INSTRUCTIONS FOR THE TASK >> All lines from the beginning of the listing through the line with "bm = bmesh.new(); c0 = surf(848, 460)" are to be copied word for word; the pictures are not.

— start of DATASET EXTRACT —

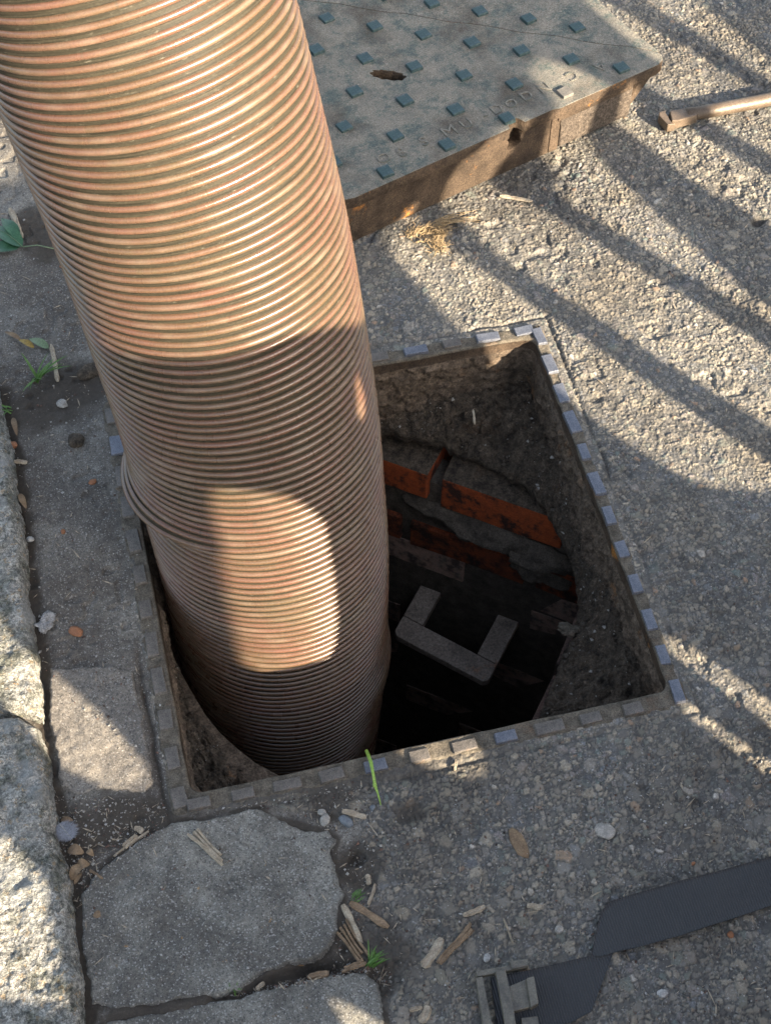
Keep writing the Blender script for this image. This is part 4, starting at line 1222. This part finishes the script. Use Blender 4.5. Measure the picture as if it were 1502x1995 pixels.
def straw_clump():
    """matted dead roots and straw against the foot of the cover"""
    bm = bmesh.new(); c0 = surf(848, 460)

    def fibre(a, b, r, sag=.004, n=6):
        pts = []
        for k in range(n + 1):
            f = k / n; pts.append(a + (b - a) * f + Vector((rng.gauss(0, .0015), rng.gauss(0, .0015), abs(math.sin(f * 3.1)) * sag)) - c0)
        tube(bm, pts, [r * (1.1 - f_ / (n + .5)) for f_ in range(n + 1)], 4, False)
    for k in range(190):
        px = rng.gauss(858, 9); py = rng.uniform(448, 498)
        a = surf(px, py, rng.uniform(.001, .012)); an = rng.uniform(0, math.tau); l = rng.uniform(.006, .018)
        fibre(a, a + Vector((math.cos(an) * l, math.sin(an) * l, rng.uniform(-.004, .004))), .0005, .004, 4)
    for k in range(120):
        px = rng.uniform(790, 868); py = 463 - (px - 790) * .22 + rng.gauss(0, 6)
        a = surf(px, py, rng.uniform(.001, .010)); an = rng.gauss(.5, .6); l = rng.uniform(.01, .03)
        fibre(a, a + Vector((math.cos(an) * l, math.sin(an) * l, rng.uniform(-.003, .004))), .0005, .003, 4)
    for k in range(26):
        fibre(surf(rng.uniform(838, 860), rng.uniform(434, 450), .006), surf(rng.uniform(880, 935), rng.uniform(415, 442), .007), rng.uniform(.0006, .0012), .005, 6)
    fibre(surf(797, 466, .004), surf(850, 440, .006), .0012, .004); fibre(surf(812, 474, .004), surf(846, 470, .006), .0020, .003); fibre(surf(850, 444, .01), surf(936, 436, .004), .0012, .006)
    o = bm_obj('straw_clump', bm, M['straw'], None, True); o.location = c0
    tag(o, 'matted clump of dead straw and roots at the foot of the cover', 'straw clump')


straw_clump()


def scatter():
    """loose grit and fine plant litter: uncountable"""
    V = []; F = []; mi = []
    base = np.array([[1, 0, 0], [-1, 0, 0], [0, 1, 0], [0, -1, 0], [0, 0, 1], [0, 0, -1]], float)
    tri = [(0, 2, 4), (2, 1, 4), (1, 3, 4), (3, 0, 4), (2, 0, 5), (1, 2, 5), (3, 1, 5), (0, 3, 5)]
    r = np.random.RandomState(5)
    def pts(n, fn):
        out = []
        while len(out) < n:
            q = fn(r.rand(4 * n), r.rand(4 * n)); out += list(zip(*q))
        return out[:n]
    areas = [(900, [(0, 300), (200, 700), (230, 780), (345, 1590), (80, 1300), (40, 1000), (0, 760)]), (700, [(105, 1545), (330, 1560), (320, 1620), (200, 1700), (150, 1790), (115, 1640)]),
             (500, [(360, 1590), (700, 1520), (740, 1600), (700, 1900), (640, 1890), (680, 1750), (660, 1630), (520, 1575)]), (450, [(440, 1940), (640, 1880), (760, 1880), (770, 1930), (720, 1895), (560, 1925)]),
             (1600, [(700, 1600), (1502, 1400), (1502, 1995), (760, 1995)]), (700, [(700, 450), (1100, 350), (1502, 400), (1502, 1300), (1340, 1250), (1060, 620), (720, 640)]), (260, [(120, 1600), (330, 1600), (660, 1640), (640, 1860), (200, 1940)])]
    for n, poly in areas:
        P_ = np.array(poly, float); lo, hi = P_.min(0), P_.max(0)
        c = lo + (hi - lo) * r.rand(n * 5, 2); c = c[pdist(c[:, 0], c[:, 1], poly) > 0][:n]
        W_ = np.array([G(x, y)[:2] for x, y in c])
        z = ground(W_[:, 0], W_[:, 1])[0]
        for poly2, zt in ((SLAB_A, .0055), (SLAB_B, .005), (PATCH, .0045)):
            z = np.where(pdist(W_[:, 0], W_[:, 1], poly2) > .004, np.maximum(z, zt), z)
        for (x, y), zz in zip(W_, z):
            s = .0007 + .0016 * r.rand() ** 3; a = r.rand() * 6.28
            if r.rand() < .16: sc = np.array([s * r.uniform(2, 5), s * .45, s * .4]); k = 3
            else: sc = s * np.array([1, r.uniform(.6, 1), r.uniform(.5, .9)]); k = r.choice([0, 0, 0, 1, 1, 2])
            p = base * sc * (1 + .3 * r.randn(6, 1)); ca, sa = math.cos(a), math.sin(a)
            p = np.c_[p[:, 0] * ca - p[:, 1] * sa, p[:, 0] * sa + p[:, 1] * ca, p[:, 2]] + [x, y, zz + s * .4]
            b = len(V) * 6; V.append(p); F += [(b + i, b + j, b + k_) for i, j, k_ in tri]; mi += [k] * 8
    o = np_mesh('loose_grit', np.vstack(V), np.array(F), None, None, False, None, [M['pebble'], M['brickdark'], M['white'], M['chip']], mi)
    tag(o, kind='stuff')
    # crumbs lying on the mucky mortar bed
    mv = np.empty(len(mb.data.vertices) * 3, np.float32); mb.data.vertices.foreach_get('co', mv); mv = mv.reshape(-1, 3)[:900 * 88]
    V = []; F = []; mi = []
    for i in r.choice(len(mv), 9000, replace=False):
        s_ = .0008 + .0034 * r.rand() ** 3; p = base * s_ * np.array([1, r.uniform(.5, 1), r.uniform(.4, .8)]) * (1 + .3 * r.randn(6, 1)); a = r.rand() * 6.28
        if r.rand() < .12: p = p * np.array([3.5, .3, .4]) * .7
        ca, sa = math.cos(a), math.sin(a); p = np.c_[p[:, 0] * ca - p[:, 1] * sa, p[:, 0] * sa + p[:, 1] * ca, p[:, 2]] + mv[i] + [0, 0, s_ * .3]
        b = len(V) * 6; V.append(p); F += [(b + q, b + w_, b + e_) for q, w_, e_ in tri]; mi += [r.choice([0, 0, 0, 0, 0, 1, 1, 1, 1, 1, 1, 2, 3, 3, 3, 3])] * 8
    o = np_mesh('muck_crumbs', np.vstack(V), np.array(F), None, None, False, None, [M['muck'], M['mortar'], M['pebble'], M['wallmuck']], mi)
    tag(o, kind='stuff')
    # black crumbs and rootlets on the corner flange
    bm = bmesh.new()
    for k in range(420):
        f = rng.random(); x = .03 + .13 * rng.random(); y = .035 + .2 * rng.random()
        if (x - .34) ** 2 + (y - .38) ** 2 < .385 ** 2: continue
        s = rng.uniform(.002, .007)
        mt = Matrix.Translation((x, y, -.122 + s * .3)) @ Matrix.Rotation(rng.uniform(0, 6), 4, (rng.random(), rng.random(), 1)) @ Matrix.Diagonal((s, s * .8, s * .6, 1))
        bmesh.ops.create_icosphere(bm, subdivisions=1, radius=1, matrix=mt)
    for v in bm.verts: v.co += Vector((rng.gauss(0, .0005), rng.gauss(0, .0005), rng.gauss(0, .0005)))
    tag(bm_obj('soil_crumbs', bm, M['muck']), kind='stuff')


scatter()

# bits inside the hole
wood('wood_chip', (921, 800), (925, 828), .003, 'pale upright sliver stuck in the black mortar under the far rim', cat='wood chip')


# ------------------------------------------------------------------ unseen guessed barrier, its slots cut to the lit patches to shape the shade
def barrier():
    a = np.array([math.cos(SUN_AZ), math.sin(SUN_AZ)]); n = np.array([-a[1], a[0]]); D = 1.35
    root = tag(empty('shadow_barrier', (a[0] * D, a[1] * D, 0)), 'unseen dull red barrier added on the tarmac, its slots cut to shape the striped shade', 'barrier')
    root.matrix_world = Matrix(((n[0], 0, a[0], a[0] * D), (n[1], 0, a[1], a[1] * D), (0, 1, 0, 0), (0, 0, 0, 1)))
    outl = [(-.75, .02), (1.95, .02), (1.95, 1.06), (.95, 1.06), (.80, 1.02), (.60, .985), (.52, 1.01), (.485, 1.035), (.42, 1.09), (.357, 1.122), (.297, 1.134), (.23, 1.155), (-.75, 1.17)]
    holes = [[(.24, .52), (.262, .478), (.285, .458), (.305, .455), (.325, .462), (.345, .50), (.352, .56), (.356, .68), (.356, .79), (.343, .83), (.319, .88), (.30, .90), (.275, .92), (.253, .935), (.248, .90), (.247, .86), (.240, .695)],
             [(.436, .93), (.445, .99), (.456, .985), (.464, .93), (.456, .90), (.445, .90)],
             [(.604, .25), (.637, .25), (.637, .40), (.635, .43), (.619, .442), (.605, .434)],
             [(.543, .25), (.565, .25), (.564, .38), (.563, .41), (.552, .414), (.544, .40)],
             [(-.056, .633), (-.035, .60), (-.013, .588), (.008, .584), (.025, .596), (.033, .64), (.032, .685), (.024, .722), (.045, .755), (.065, .78), (.04, .80), (-.08, .75), (-.055, .713), (-.045, .70)],
             [(-.167, .657), (-.162, .635), (-.168, .605), (-.21, .575), (-.253, .552), (-.294, .571), (-.33, .62), (-.25, .68)],
             [(-.040, .447), (-.028, .438), (-.012, .408), (-.02, .39), (-.05, .40), (-.052, .43)],
             [(.85, .673), (.857, .61), (.852, .57), (.849, .543), (.852, .50), (.858, .482), (.870, .470), (.912, .447), (.962, .44), (.964, .52), (.970, .65), (.976, .72), (.988, .755), (1.005, .785), (.985, .79), (.962, .768), (.935, .766), (.908, .758), (.879, .721)],
             [(1.014, .40), (1.142, .40), (1.146, .515), (1.144, .62), (1.141, .70), (1.128, .73), (1.185, .79), (1.205, .82), (1.205, .842), (1.14, .846), (1.072, .822), (1.05, .79), (1.035, .745), (1.012, .70), (1.013, .55)],
             [(1.188, .40), (1.202, .50), (1.222, .555), (1.235, .579), (1.285, .675), (1.306, .705), (1.325, .715), (1.341, .80), (1.362, .815), (1.350, .852), (1.331, .872), (1.287, .868), (1.268, .84), (1.246, .83), (1.236, .735), (1.222, .715), (1.182, .70), (1.186, .55)],
             [(1.365, .40), (1.452, .40), (1.458, .60), (1.466, .673), (1.455, .72), (1.43, .77), (1.398, .808), (1.388, .79), (1.386, .70), (1.36, .645), (1.363, .57)],
             [(1.500, .40), (1.62, .40), (1.627, .659), (1.642, .798), (1.61, .88), (1.56, .92), (1.51, .90), (1.497, .88), (1.455, .812), (1.475, .77), (1.504, .72), (1.50, .61)],
             [(1.657, .40), (1.70, .40), (1.709, .671), (1.756, .746), (1.77, .80), (1.72, .84), (1.687, .771), (1.657, .656)]]
    curve_solid('shade_panel', outl, holes, -.010, .010, M['barrier'], root, .002)
    for x in (-.5, 1.7):
        bm = bmesh.new(); box(bm, x - .04, x + .04, 0, .05, -.25, .25)
        bm_obj('foot', bm, M['barrier'], root, False, .01, 2)


barrier()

— end of DATASET EXTRACT —

TASK ANSWER >>
Keep writing the Blender script for this image. This is part 4, starting at line 1222. This part finishes the script. Use Blender 4.5. Measure the picture as if it were 1502x1995 pixels.
def straw_clump():
    """matted dead roots and straw against the foot of the cover"""
    bm = bmesh.new(); c0 = surf(848, 460)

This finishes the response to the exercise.